Famos Henry Hübchen als Philipp Klapproth. Habitus und Slapstick-Gelenkigkeit wie der unschuldige, naive Chaplin. Hektische, abgehackte Diktion wie Heinz Schuberts Ekel Alfred. Dieser Herr aus deutscher Provinz hat in der Pension, wohin er mit Schwester (Walfriede Schmitt) und Nichten kommt, viele Abenteuer zu bestehen. Zum Beispiel seine aufreibende Begegnung mit der egozentrischen, überkandidelten „Gartenlaube"-Schriftstellerin Josephine Krüger (Sophie Rois vortrefflich), bei der er seine Hose verliert. Oder die Herausforderung durch Weltenbummler Bernhardy (Herbert Fritsch in einer Mischung von Gründgens- und No-Spieler-Outfit), der Männer-Strip vor ihm macht und ihn nicht mit seiner Nacktheit, doch mit zwei Riesenschlangen betört. So daß Onkel Philipp, der sich zunächst gschamig wegsteckte, nun seinerseits mit seinem Hosenträger eine Kür vorführt. Hübchen ist auch mimisch von Extraklasse. Selbst der verworrensten Situation weiß er mit komischem Ausdruck Bildkraft zu geben.

Neffe Alfred (Torsten Ranft) stürmt herein mit offenem Hosenstall seiner Krachledernen, ist versessen auf Friederike (Astrid Meyerfeldt), eine Verwandte des Hausherrn, und geht mit einem mächtigen Rohr zu Werke. Das Mädel ist arg kurzsichtig, was nicht nur ein Nachteil sein muß.
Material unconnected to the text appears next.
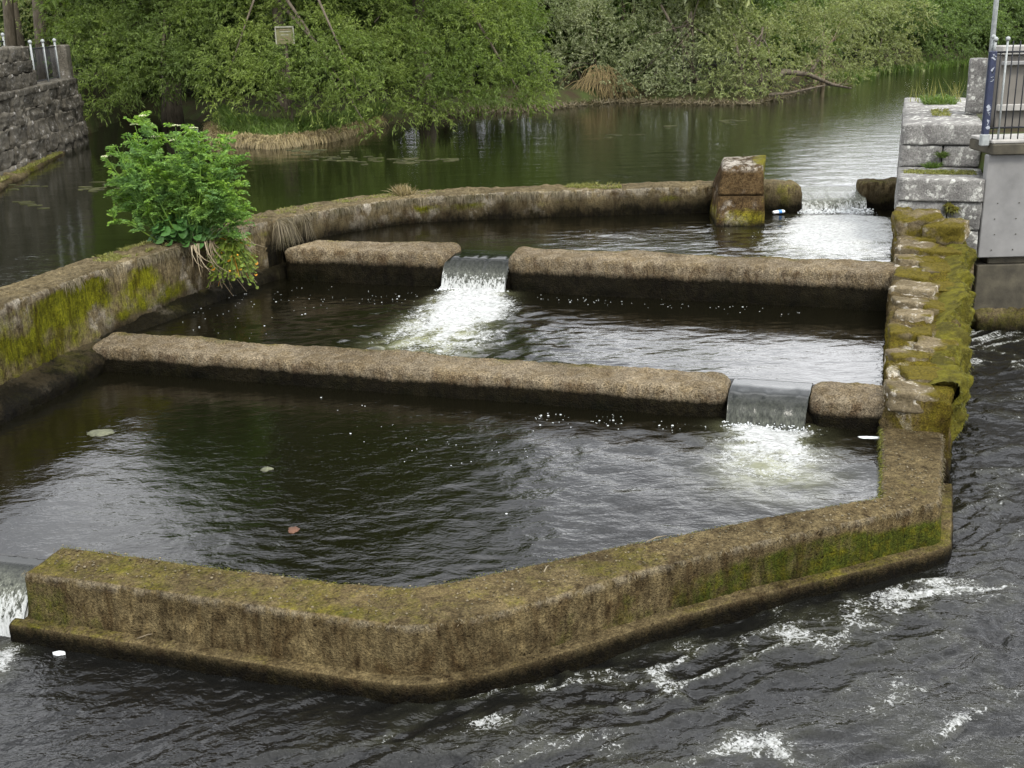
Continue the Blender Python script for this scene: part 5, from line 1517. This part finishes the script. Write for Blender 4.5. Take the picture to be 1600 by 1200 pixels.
edge_fringe(fw, A_, B_, 4500, .035, M['mossblade'], 62, v=0.0, w=.005)
# moss cushions down the right-hand wall
def cushions(name, label, spots, mat, seed, parent=None):
    rr = np.random.default_rng(seed)
    Vs, Fs, base = [], [], 0
    roots, dirs = [], []
    for (c, r) in spots:
        bb = Build().ball((0, 0, 0), 1.0, 12, 8)
        v = np.array(bb.V)
        sc_ = np.array([r * rr.uniform(.8, 1.3), r * rr.uniform(.8, 1.4), r * rr.uniform(.5, 1.1)])
        v = v * (0.8 + .5 * fbm(v * 1.8 + rr.uniform(0, 50), 3, 3))[:, None] * sc_ + np.array(c)
        Vs.append(v); Fs += [[i + base for i in f] for f in bb.F]; base += len(v)
        d = rr.normal(size=(70, 3)); d /= np.linalg.norm(d, axis=1, keepdims=True)
        roots.append(np.array(c) + d * sc_ * .92); dirs.append(d + (0, 0, -.2))
    o = add(name, mesh_from(name, np.vstack(Vs), Fs, mat, True), parent)
    tag(o, label, "moss", kind='stuff')
    d = np.vstack(dirs); d /= np.linalg.norm(d, axis=1, keepdims=True)
    hairs("moss_blades", np.vstack(roots), d, .05, .008, M['mossblade'], o, seed, .5)
    return o
mm = Mat("moss_cushion")
v = mm.coord()
nz_ = mm.noise(v, 26, 6, .7)
mm.pbr(mm.mix(mm.ramp(mm.noise(v, 5, 5, .65), [(.42, 0), (.6, 1)]), mm.mix(nz_, (.02, .018, .005), (.085, .075, .012)), mm.mix(nz_, (.045, .042, .008), (.165, .15, .016))), .95, mm.bump(nz_, 1.0, .04), spec=.1)
M['cushion'] = mm.m
def mantle(name, label, seed):
    """A sagging coat of moss over the wall's right edge: a bulging sheet closed onto the wall."""
    T = np.linspace(.80, 6.15, 230)
    prof = np.array([(-.17, -.01), (-.13, .02), (-.08, .035), (-.03, .04), (.03, .03), (.07, -.03), (.09, -.10), (.095, -.18), (.10, -.27), (.10, -.36), (.10, -.46), (.10, -.57), (.095, -.68), (.07, -.78), (-.02, -.84)])
    k = len(prof)
    pr = np.stack([np.interp(np.linspace(0, k - 1, 60), np.arange(k), prof[:, c]) for c in (0, 1)], 1)
    s = ww(T)[:, None] - .045 + pr[None, :, 0]
    zz = wz(T)[:, None] + pr[None, :, 1] * np.minimum(1, (wz(T)[:, None] + .05) / .9)
    P_ = AX0 + AXD * T[:, None, None] + AXN * s[..., None]
    G = np.concatenate([P_, zz[..., None]], -1)
    big = fbm(G * np.array([3.2, 3.2, 2.6]), 3, seed)
    med = fbm(G * np.array([8, 8, 7]), 3, seed + 4)
    fine = fbm(G * 30, 2, seed + 8)
    d = np.array([AXN[0], AXN[1], .45])
    amt = .42 * (big - .56) + .16 * (med - .5) + .025 * (fine - .5)
    e = np.minimum(np.arange(60), 59 - np.arange(60)) / 8.0
    amt = np.where(e[None] < 1, amt * np.clip(e, 0, 1)[None] - .05 * (1 - np.clip(e, 0, 1))[None], amt)
    G = G + d * amt[..., None]
    n_, m_ = G.shape[:2]
    idx = np.arange(n_ * m_).reshape(n_, m_)
    F = np.stack([idx[:-1, :-1], idx[:-1, 1:], idx[1:, 1:], idx[1:, :-1]], -1).reshape(-1, 4)
    o = add(name, mesh_from(name, G.reshape(-1, 3), F[:, ::-1], M['cushion'], True))
    tag(o, label, "moss", kind='stuff')
    r_ = np.random.default_rng(seed)
    pk = r_.integers(0, n_ * m_, 9000)
    dd = np.array([AXN[0], AXN[1], .3]) + r_.normal(size=(9000, 3)) * .5
    dd /= np.linalg.norm(dd, axis=1, keepdims=True)
    hairs("moss_blades", G.reshape(-1, 3)[pk], dd, .03, .006, M['mossblade'], o, seed, 1.0)
mantle("moss", "bright yellow-green moss hanging over the right side of the stone wall", 5)
sp = [((tuple(at(px, py, z)) if False else tuple(ax(tt, s)) + (z,)), r) for (tt, s, z, r) in ((6.36, .72, 1.72, .06), (6.36, .78, 1.74, .05), (6.36, .70, 1.78, .05))]
cushions("moss", "small dark moss tuft on the joint of the pier's lower blocks", sp, M['cushion'], 6)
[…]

Diabolische Quintessenz der „Volksgroteske": Zwar haben die Leut' leidige Probleme mit Faschismus und Krieg, doch eigentlich und überhaupt im Leben geht es ihnen ums Bumsen. Ida (Kathrin Angerer) und Franziska (Olivia Grigolli) möchten so gern unter die Haube kommen. Auch Amalia (Heide Kipp), Schöllers Schwägerin, hat so ihre Bedürfnisse. Und da Mann bekanntlich Mann ist, gibt's auf unschuldig weißem Laken eine heiße Begegnung in Gruppe. Onkel Philipp besorgt es bei der Gelegenheit auch mal nebenher seiner Nichte Ida. Das ist dann wahrscheinlich die einzige der tollen Geschichten aus Berlin, die er in friedlichen Zeiten bei einem Glase Bier in gemütlicher Bürgerrunde verschweigen wird.